Un livre à paraître avant les européennes

La majorité commence à tanguer, qui reproche à Bruno Le Maire de couper dans les dépenses environnementales (la fameuse MaPrimRenov) et d’avoir été insincère ou trop optimiste dans ses prévisions de croissance. L’autre jour, quand le ministre a repris toutes ses déclarations devant le groupe Renaissance à l’Assemblée, un député a immédiatement noté : “Il prépare son parachute en cas de pépin. Il ne veut ni être celui qui prend le mur en pleine figure, ni être celui à qui l’on reproche de ne pas avoir alerté.” Un autre élu ne cache pas ses craintes, à force d’entendre parler des économies à faire : “Il ne faudra pas s’étonner qu’on se fasse attaquer sur le thème : le gouvernement prépare un plan d’austérité pour le lendemain des européennes. Il est même curieux que le RN ne soit pas plus offensif sur le sujet.”

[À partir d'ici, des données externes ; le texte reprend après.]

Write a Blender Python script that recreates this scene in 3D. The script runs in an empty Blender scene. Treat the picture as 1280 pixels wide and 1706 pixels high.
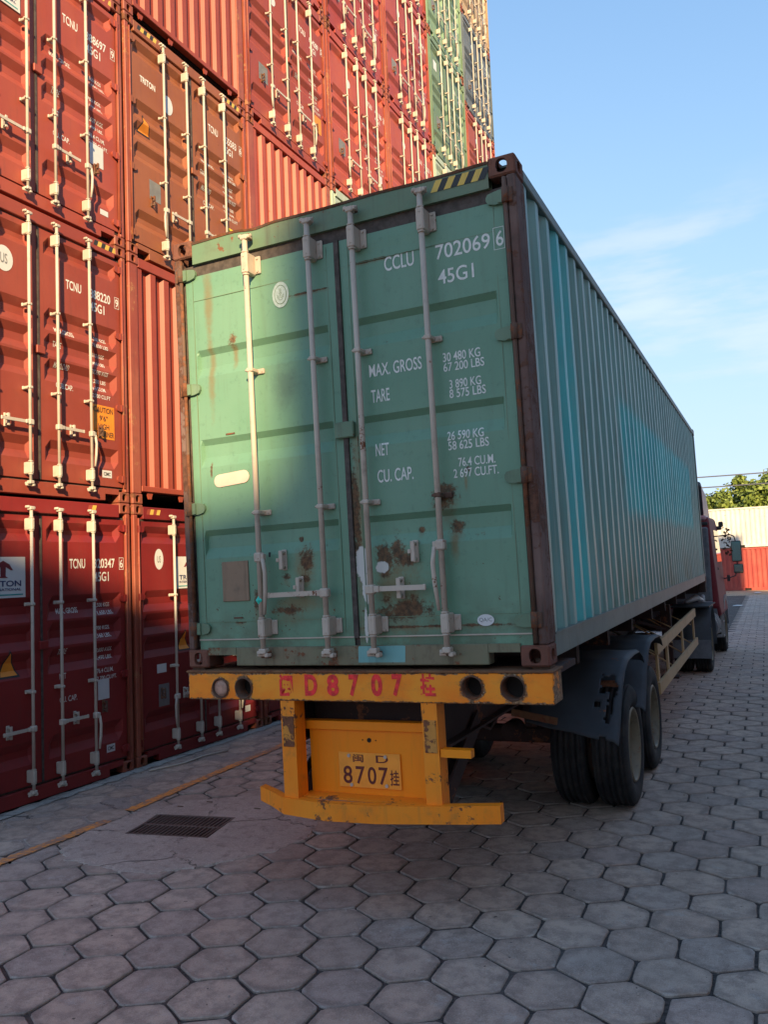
import bpy, bmesh, math, random
from mathutils import Vector, Matrix
R = math.radians
random.seed(7)
C = bpy.context.scene.collection
SC = bpy.context.scene

# ------------------------------------------------------------------ camera
cam_d = bpy.data.cameras.new('camera')
cam = bpy.data.objects.new('camera', cam_d); C.objects.link(cam)
yaw, pitch, roll = -0.4364, 0.0722, -0.0409
fw = Vector((math.sin(yaw)*math.cos(pitch), math.cos(yaw)*math.cos(pitch), math.sin(pitch)))
rt = Vector((math.cos(yaw), -math.sin(yaw), 0)); up = rt.cross(fw)
r2 = rt*math.cos(roll)+up*math.sin(roll); u2 = -rt*math.sin(roll)+up*math.cos(roll)
mw = Matrix((r2, u2, -fw)).transposed().to_4x4(); mw.translation = (2.3158, -4.4595, 2.0317)
cam.matrix_world = mw
cam_d.sensor_fit = 'VERTICAL'; cam_d.sensor_height = 24
cam_d.lens = 1369.7/1706*24
cam_d.clip_start = 0.05; cam_d.clip_end = 3000
SC.camera = cam
SC.render.resolution_x = 769; SC.render.resolution_y = 1024

# ------------------------------------------------------------------ light
SUN_AZ, SUN_EL = R(60), R(22)          # azimuth measured from +x towards -y
hx, hy = math.cos(SUN_AZ), -math.sin(SUN_AZ)
to_sun = Vector((hx*math.cos(SUN_EL), hy*math.cos(SUN_EL), math.sin(SUN_EL)))
W = bpy.data.worlds.new('World'); SC.world = W; W.use_nodes = True
nt = W.node_tree; nt.nodes.clear()
wo = nt.nodes.new('ShaderNodeOutputWorld'); bg = nt.nodes.new('ShaderNodeBackground')
sky = nt.nodes.new('ShaderNodeTexSky'); sky.sky_type = 'NISHITA'; sky.sun_disc = False
sky.sun_elevation = SUN_EL; sky.sun_rotation = math.atan2(to_sun.x, to_sun.y)
sky.air_density = 1.0; sky.dust_density = 0.4; sky.ozone_density = 4.0
bg.inputs['Strength'].default_value = 0.15
# thin cirrus wisps mixed into the sky
tc = nt.nodes.new('ShaderNodeTexCoord')
mp = nt.nodes.new('ShaderNodeMapping'); mp.inputs['Scale'].default_value = (1.6, 1.6, 7.5)
mp.inputs['Rotation'].default_value = (0.12, -0.1, 0.3)
nz = nt.nodes.new('ShaderNodeTexNoise'); nz.inputs['Scale'].default_value = 2.6; nz.inputs['Detail'].default_value = 7; nz.inputs['Roughness'].default_value = 0.55
mr = nt.nodes.new('ShaderNodeMapRange'); mr.inputs['From Min'].default_value = 0.45; mr.inputs['From Max'].default_value = 0.72
mr.inputs['To Max'].default_value = 0.7; mr.interpolation_type = 'SMOOTHSTEP'
mx = nt.nodes.new('ShaderNodeMix'); mx.data_type = 'RGBA'; mx.inputs['B'].default_value = (6.5, 6.2, 6.0, 1)
nt.links.new(tc.outputs['Generated'], mp.inputs[0]); nt.links.new(mp.outputs[0], nz.inputs[0])
nt.links.new(nz.outputs[0], mr.inputs[0])
sx_ = nt.nodes.new('ShaderNodeSeparateXYZ'); nt.links.new(tc.outputs['Generated'], sx_.inputs[0])
m2 = nt.nodes.new('ShaderNodeMapRange'); m2.inputs['From Min'].default_value = 0.42; m2.inputs['From Max'].default_value = 0.27; m2.interpolation_type = 'SMOOTHSTEP'
nt.links.new(sx_.outputs[2], m2.inputs[0]); mm = nt.nodes.new('ShaderNodeMath'); mm.operation = 'MULTIPLY'
nt.links.new(mr.outputs[0], mm.inputs[0]); nt.links.new(m2.outputs[0], mm.inputs[1]); nt.links.new(mm.outputs[0], mx.inputs['Factor'])
nt.links.new(sky.outputs[0], mx.inputs['A'])
def vm(op, a, b):
    n = nt.nodes.new('ShaderNodeVectorMath'); n.operation = op
    for i, v in enumerate((a, b)):
        if isinstance(v, tuple): n.inputs[i].default_value = v
        elif v is not None: nt.links.new(v, n.inputs[i])
    return n.outputs[0]
col = mx.outputs['Result']; q = vm('DIVIDE', col, (1.75, 2.25, 2.9)); q = vm('ADD', vm('MULTIPLY', q, q), (1, 1, 1))
sp_ = nt.nodes.new('ShaderNodeSeparateXYZ'); cb_ = nt.nodes.new('ShaderNodeCombineXYZ'); nt.links.new(q, sp_.inputs[0])
for i in range(3):
    r_ = nt.nodes.new('ShaderNodeMath'); r_.operation = 'SQRT'; nt.links.new(sp_.outputs[i], r_.inputs[0]); nt.links.new(r_.outputs[0], cb_.inputs[i])
nt.links.new(vm('DIVIDE', col, cb_.outputs[0]), bg.inputs[0])       # soft shoulder, the same in every direction
nt.links.new(bg.outputs[0], wo.inputs[0])
sd = bpy.data.lights.new('sun', 'SUN'); sd.energy = 3.5; sd.angle = R(0.8); sd.color = (1.0, 0.74, 0.40)
so = bpy.data.objects.new('sun', sd); C.objects.link(so)
so.rotation_euler = (-to_sun).to_track_quat('-Z', 'Y').to_euler(); so.location = to_sun*60
SC.view_settings.view_transform = 'Standard'; SC.view_settings.look = 'None'
SC.view_settings.exposure = 1.57; SC.view_settings.gamma = 1
SC.view_settings.use_curve_mapping = False
SC.cycles.max_bounces = 6; SC.cycles.caustics_reflective = False; SC.cycles.caustics_refractive = False

# ------------------------------------------------------------------ materials
def N(nt, t, **kw):
    n = nt.nodes.new('ShaderNode'+t)
    for k, v in kw.items(): setattr(n, k, v)
    return n
class Mat:
    """small helper for building procedural materials"""
    def __init__(s, name, rough=0.6, metal=0.0, spec=0.5):
        s.m = bpy.data.materials.new(name); s.m.use_nodes = True; s.nt = s.m.node_tree
        s.b = s.nt.nodes['Principled BSDF']
        s.b.inputs['Roughness'].default_value = rough; s.b.inputs['Metallic'].default_value = metal
        s.b.inputs['Specular IOR Level'].default_value = spec
        s.tc = N(s.nt, 'TexCoord'); s.oi = N(s.nt, 'ObjectInfo')
        a = N(s.nt, 'VectorMath', operation='ADD'); s.L(s.tc.outputs['Object'], a.inputs[0]); s.L(s.oi.outputs['Location'], a.inputs[1])
        s.vec = a.outputs[0]; s.obj = s.tc.outputs['Object']
    def L(s, a, b): s.nt.links.new(a, b)
    def noise(s, scale, detail=4, rough=0.55, stretch=None, vec=None, dist=0.0):
        v = vec or s.vec
        if stretch:
            m = N(s.nt, 'Mapping'); m.inputs['Scale'].default_value = stretch; s.L(v, m.inputs[0]); v = m.outputs[0]
        n = N(s.nt, 'TexNoise'); n.inputs['Scale'].default_value = scale; n.inputs['Detail'].default_value = detail
        n.inputs['Roughness'].default_value = rough; n.inputs['Distortion'].default_value = dist
        s.L(v, n.inputs['Vector']); return n.outputs['Fac']
    def ramp(s, x, lo, hi, a=0.0, b=1.0, smooth=True):
        m = N(s.nt, 'MapRange'); m.interpolation_type = 'SMOOTHSTEP' if smooth else 'LINEAR'
        m.inputs['From Min'].default_value = lo; m.inputs['From Max'].default_value = hi
        m.inputs['To Min'].default_value = a; m.inputs['To Max'].default_value = b
        s.L(x, m.inputs['Value']); return m.outputs[0]
    def math(s, op, a, b=None, c=None):
        m = N(s.nt, 'Math', operation=op)
        for i, v in enumerate((a, b, c)):
            if v is None: continue
            if isinstance(v, (int, float)): m.inputs[i].default_value = v
            else: s.L(v, m.inputs[i])
        return m.outputs[0]
    def mix(s, f, a, b):
        m = N(s.nt, 'Mix', data_type='RGBA')
        for k, v in (('Factor', f), ('A', a), ('B', b)):
            if isinstance(v, (int, float)): m.inputs[k].default_value = v
            elif isinstance(v, tuple): m.inputs[k].default_value = (*v[:3], 1)
            else: s.L(v, m.inputs[k])
        return m.outputs['Result']
    def mul(s, col, f):       # scale colour by scalar socket
        m = N(s.nt, 'VectorMath', operation='SCALE')
        if isinstance(col, tuple): m.inputs[0].default_value = col[:3]
        else: s.L(col, m.inputs[0])
        if isinstance(f, (int, float)): m.inputs['Scale'].default_value = f
        else: s.L(f, m.inputs['Scale'])
        return m.outputs[0]
    def color(s, c):
        if isinstance(c, tuple): s.b.inputs['Base Color'].default_value = (*c[:3], 1)
        else: s.L(c, s.b.inputs['Base Color'])
    def bump(s, h, strength=0.3, dist=0.01):
        b = N(s.nt, 'Bump'); b.inputs['Strength'].default_value = strength; b.inputs['Distance'].default_value = dist
        s.L(h, b.inputs['Height']); s.L(b.outputs[0], s.b.inputs['Normal'])
    def sep(s, v=None):
        n = N(s.nt, 'SeparateXYZ'); s.L(v or s.obj, n.inputs[0]); return n.outputs
    def blob(s, cx, cz, rx, rz, soft=0.5, nscale=14, namp=0.9, warp=None):
        """mask of one ragged patch at (cx,cz) in the thing's own x,z frame"""
        x, y, z = s._xyz
        dx = s.math('MULTIPLY', s.math('SUBTRACT', x, cx), 1/rx); dz = s.math('MULTIPLY', s.math('SUBTRACT', z, cz), 1/rz)
        d = s.math('SQRT', s.math('ADD', s.math('MULTIPLY', dx, dx), s.math('MULTIPLY', dz, dz)))
        d2 = s.math('ADD', d, s.math('MULTIPLY', s.math('SUBTRACT', s._bn, 0.5), namp*2))
        return s.ramp(d2, 1.0, 1.0-soft, 0, 1)

RUST = (0.105, 0.040, 0.020)
def paint(name, base, fade=None, rust=0.25, dirt=0.35, rough=0.5, grime=(0.05, 0.04, 0.033), bumpy=0.15, streak=0.35, rustcol=RUST, spots=0.0, tint=0.0):
    k = Mat(name, rough, spec=0.35)
    fade = fade or tuple(min(1, c*1.25+0.02) for c in base)
    n1 = k.noise(1.3, 4, 0.6); n2 = k.noise(9, 5, 0.65)
    c = k.mix(k.ramp(n1, 0.35, 0.68), base, fade)
    st = k.noise(5, 4, 0.6, stretch=(4.5, 4.5, 0.35))
    c = k.mix(k.ramp(st, 0.52, 0.80, 0, streak), c, grime)
    c = k.mix(k.ramp(n2, 0.50, 0.85, 0, dirt), c, grime)
    wn = N(k.nt, 'TexWhiteNoise', noise_dimensions='3D'); k.L(k.oi.outputs['Location'], wn.inputs['Vector'])
    c = k.mul(c, k.ramp(wn.outputs['Value'], 0, 1, 1-tint, 1+tint*.8, smooth=False))
    c = k.mix(k.math('MULTIPLY', k.math('FRACT', k.math('MULTIPLY', wn.outputs['Value'], 9.7)), tint*.35), c, (0.40, 0.22, 0.15))
    n3 = k.noise(3.1, 7, 0.72); n4 = k.noise(24, 5, 0.7)
    r = k.math('ADD', k.math('MULTIPLY', n3, 0.7), k.math('MULTIPLY', n4, 0.3))
    t = 0.66 - 0.19*rust
    rm = k.ramp(r, t, t+0.035)
    if spots:
        sp = k.noise(17, 3, 0.5); rm = k.math('MAXIMUM', rm, k.ramp(sp, 0.80-0.12*spots, 0.84-0.12*spots))
    rc = k.mix(k.ramp(n4, 0.35, 0.65), rustcol, tuple(min(1, q*2.0) for q in rustcol))
    c = k.mix(rm, c, rc); k.color(c)
    k.L(k.ramp(rm, 0, 1, rough, 0.9), k.b.inputs['Roughness'])
    k.bump(k.math('ADD', k.math('MULTIPLY', n4, 0.4), k.math('MULTIPLY', rm, 0.6)), bumpy, 0.004)
    return k.m
def plain(name, col, rough=0.6, metal=0.0, var=0.15, scale=8, bumpy=0.1):
    k = Mat(name, rough, metal); n = k.noise(scale, 5, 0.6)
    k.color(k.mul(tuple(col), k.ramp(n, 0.3, 0.7, 1-var, 1+var)))
    k.bump(n, bumpy, 0.004); return k.m

M = {}
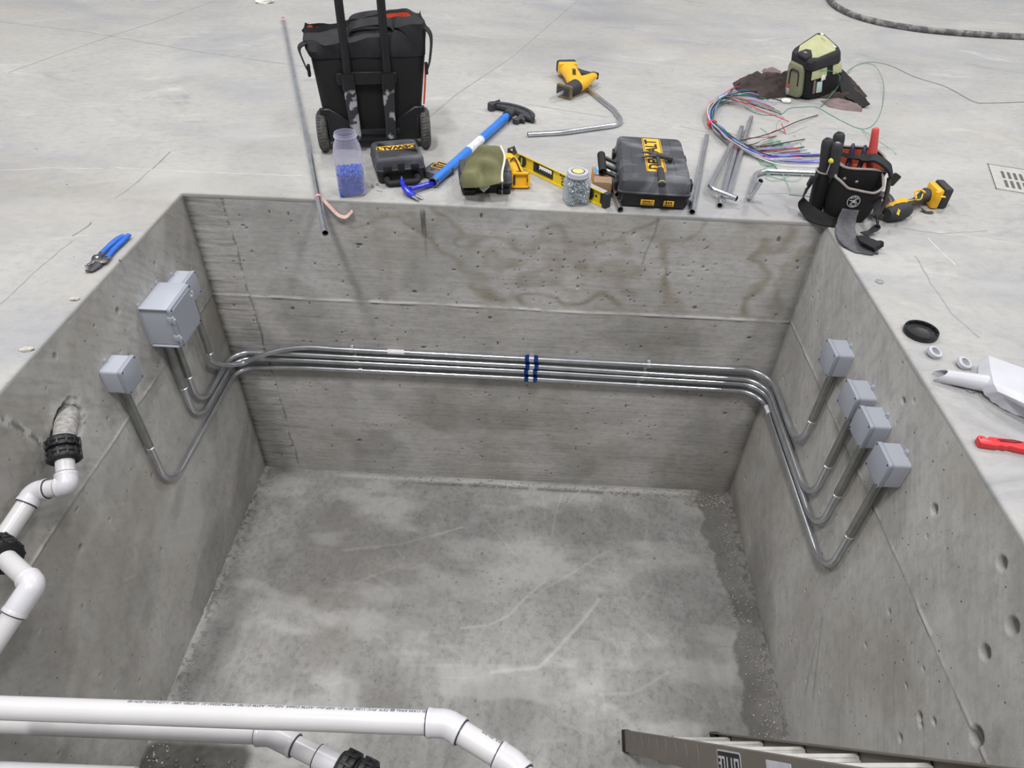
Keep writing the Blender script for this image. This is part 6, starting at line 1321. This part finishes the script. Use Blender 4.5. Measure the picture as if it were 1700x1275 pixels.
bm = rings(bm_(), smooth_path([G(1502, 335, .052), G(1516, 332, .046), G(1528, 331, .048), G(1532, 322, .056)], 4), .0022, 6); obj('grip_stripe', bm, M_YELL, t, True)
ang = math.atan2((e4 - e3).y, (e4 - e3).x)
bm = bm_(); box(bm, G(1549, 324, .042), (.030, .088, .078), (0, 0, ang), .008); obj('battery_plate', bm, M_YEL, t, True)
bm = bm_(); box(bm, G(1562, 322, .043), (.034, .096, .084), (0, 0, ang), .008); bt = obj('battery', bm, M_GRIP, t, True)
for dy in (-.02, .02): bm = bm_(); box(bm, G(1562, 322, .087) + Vector((0, dy, -.002)), (.02, .012, .003), (0, 0, ang), .001); obj('battery_clip', bm, M_YEL, t, True)
bm = rings(bm_(), fillet([G(1521, 330, .055), G(1519, 318, .062), G(1530, 315, .060), G(1536, 320, .058)], .012, 4), .004, 8); obj('trigger_guard', bm, M_YEL, t, True)
bm = strap(bm_(), [G(1530, 346, .010), G(1538, 352, .004), G(1549, 352, .006)], .018, .0015, (.3, 1, 0)); obj('belt_hook', bm, M_DSTEEL, t, True)
bm = bm_(); text(bm, 'DEWALT', .013, Matrix.Translation(G(1492, 352, .068)) @ mx((0, 0, 0), (.3, 0, 1.1)), .0004, .0005); obj('tool_lettering', bm, M_YELL, t, True, smooth=False)

# groups for the repeats
for pre, grp in (('steel_conduit', 'long steel conduits'), ('white_pipe_run', 'white pipe runs'), ('wall_coupling', 'black wall couplings'), ('straight_conduit', 'straight conduit offcuts beside the large case'), ('conduit_offcut', 'short conduit offcuts round the large case'),
                 ('bent_conduit', 'bent conduit pieces'), ('tool_case', 'black hard tool cases'), ('plastic_jar', 'clear plastic jars'), ('loose_wire', 'loose thin wires'), ('paper_scrap', 'crumpled white scraps'), ('conduit_connector', 'grey pipe fittings on the floor'),
                 ('locknut_ring', 'thin metal rings on the floor'), ('wall_anchor', 'tiny zinc anchors'), ('nut_driver', 'dark grips in the side tube'), ('tape_roll', 'tape rolls beside the pouch')):
    for o in bpy.data.objects:
        if o.parent is None and o.name.split('.')[0] == pre: o['group'] = grp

Gérald Darmanin n’est pas le dernier à faire entendre sa petite musique avec son concept de partage. “A partager la misère, on aura la misère pour tout le monde”, rétorque un partisan de Bruno Le Maire. C’est dire si les prochains débats s’annoncent houleux. Forcément une hausse de la fiscalité sera de nouveau avancée par certains, Bruno Le Maire en fera un casus belli – est-il certain de gagner le combat ?

Alors, histoire de prendre date, il multiplie les offensives. Le 19 mars, il sera à Berlin et prendra la parole juste après le chancelier allemand Olaf Scholz pour développer la stratégie économique que l’Europe doit à tout prix mettre en œuvre selon lui, sous peine de perdre pied complètement dans la compétition internationale et de connaître une humiliante relégation. Ce sera sa manière de participer pleinement à la campagne pour les élections européennes.

Il devrait ensuite publier, avant le 9 juin, un livre : tenir un discours vrai plutôt que chercher à amadouer les gens, c’est ainsi qu’il veut que les Français le voient. Il vantera l’Etat protecteur plutôt que l’Etat providence, qui laisse penser que la gratuité de tout pour tous est un horizon. Pensera la France à trente ans, lui qui est entré en politique il y a 22 ans et a participé à près de 700 conseils des ministres. Bruno Le Maire campe son personnage. C’est ainsi qu’il a décidé d’installer sa candidature dans le paysage de 2027.